=== Set task ===
Every line below is to be quoted exactly, with nothing added or dropped.

=== Supplied material ===
((

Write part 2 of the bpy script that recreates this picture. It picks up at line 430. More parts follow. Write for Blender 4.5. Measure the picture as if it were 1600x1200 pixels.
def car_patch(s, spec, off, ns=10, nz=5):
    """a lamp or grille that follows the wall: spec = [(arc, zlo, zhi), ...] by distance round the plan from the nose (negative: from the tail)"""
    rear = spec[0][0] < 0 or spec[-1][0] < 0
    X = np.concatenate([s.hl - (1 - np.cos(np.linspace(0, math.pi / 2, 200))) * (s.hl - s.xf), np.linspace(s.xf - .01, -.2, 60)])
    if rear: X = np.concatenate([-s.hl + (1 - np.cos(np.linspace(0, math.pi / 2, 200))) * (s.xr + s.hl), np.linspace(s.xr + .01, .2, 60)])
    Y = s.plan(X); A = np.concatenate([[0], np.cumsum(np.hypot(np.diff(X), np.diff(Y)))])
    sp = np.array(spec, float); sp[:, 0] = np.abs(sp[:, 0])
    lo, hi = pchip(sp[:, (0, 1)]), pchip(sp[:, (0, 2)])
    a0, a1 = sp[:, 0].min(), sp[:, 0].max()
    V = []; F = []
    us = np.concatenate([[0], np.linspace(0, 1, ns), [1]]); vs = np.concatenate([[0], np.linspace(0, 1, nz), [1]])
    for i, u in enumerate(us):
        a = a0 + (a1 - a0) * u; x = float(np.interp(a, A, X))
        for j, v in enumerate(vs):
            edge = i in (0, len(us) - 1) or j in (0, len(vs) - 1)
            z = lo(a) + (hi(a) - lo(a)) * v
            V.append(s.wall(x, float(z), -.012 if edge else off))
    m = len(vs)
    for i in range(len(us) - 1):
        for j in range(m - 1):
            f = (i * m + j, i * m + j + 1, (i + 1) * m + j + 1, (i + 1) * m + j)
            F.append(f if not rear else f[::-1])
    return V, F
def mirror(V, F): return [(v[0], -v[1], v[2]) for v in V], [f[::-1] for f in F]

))

=== Answer to this problem ===
Write part 2 of the bpy script that recreates this picture. It picks up at line 430. More parts follow. Write for Blender 4.5. Measure the picture as if it were 1600x1200 pixels.
def car_patch(s, spec, off, ns=10, nz=5):
    """a lamp or grille that follows the wall: spec = [(arc, zlo, zhi), ...] by distance round the plan from the nose (negative: from the tail)"""
    rear = spec[0][0] < 0 or spec[-1][0] < 0
    X = np.concatenate([s.hl - (1 - np.cos(np.linspace(0, math.pi / 2, 200))) * (s.hl - s.xf), np.linspace(s.xf - .01, -.2, 60)])
    if rear: X = np.concatenate([-s.hl + (1 - np.cos(np.linspace(0, math.pi / 2, 200))) * (s.xr + s.hl), np.linspace(s.xr + .01, .2, 60)])
    Y = s.plan(X); A = np.concatenate([[0], np.cumsum(np.hypot(np.diff(X), np.diff(Y)))])
    sp = np.array(spec, float); sp[:, 0] = np.abs(sp[:, 0])
    lo, hi = pchip(sp[:, (0, 1)]), pchip(sp[:, (0, 2)])
    a0, a1 = sp[:, 0].min(), sp[:, 0].max()
    V = []; F = []
    us = np.concatenate([[0], np.linspace(0, 1, ns), [1]]); vs = np.concatenate([[0], np.linspace(0, 1, nz), [1]])
    for i, u in enumerate(us):
        a = a0 + (a1 - a0) * u; x = float(np.interp(a, A, X))
        for j, v in enumerate(vs):
            edge = i in (0, len(us) - 1) or j in (0, len(vs) - 1)
            z = lo(a) + (hi(a) - lo(a)) * v
            V.append(s.wall(x, float(z), -.012 if edge else off))
    m = len(vs)
    for i in range(len(us) - 1):
        for j in range(m - 1):
            f = (i * m + j, i * m + j + 1, (i + 1) * m + j + 1, (i + 1) * m + j)
            F.append(f if not rear else f[::-1])
    return V, F
def mirror(V, F): return [(v[0], -v[1], v[2]) for v in V], [f[::-1] for f in F]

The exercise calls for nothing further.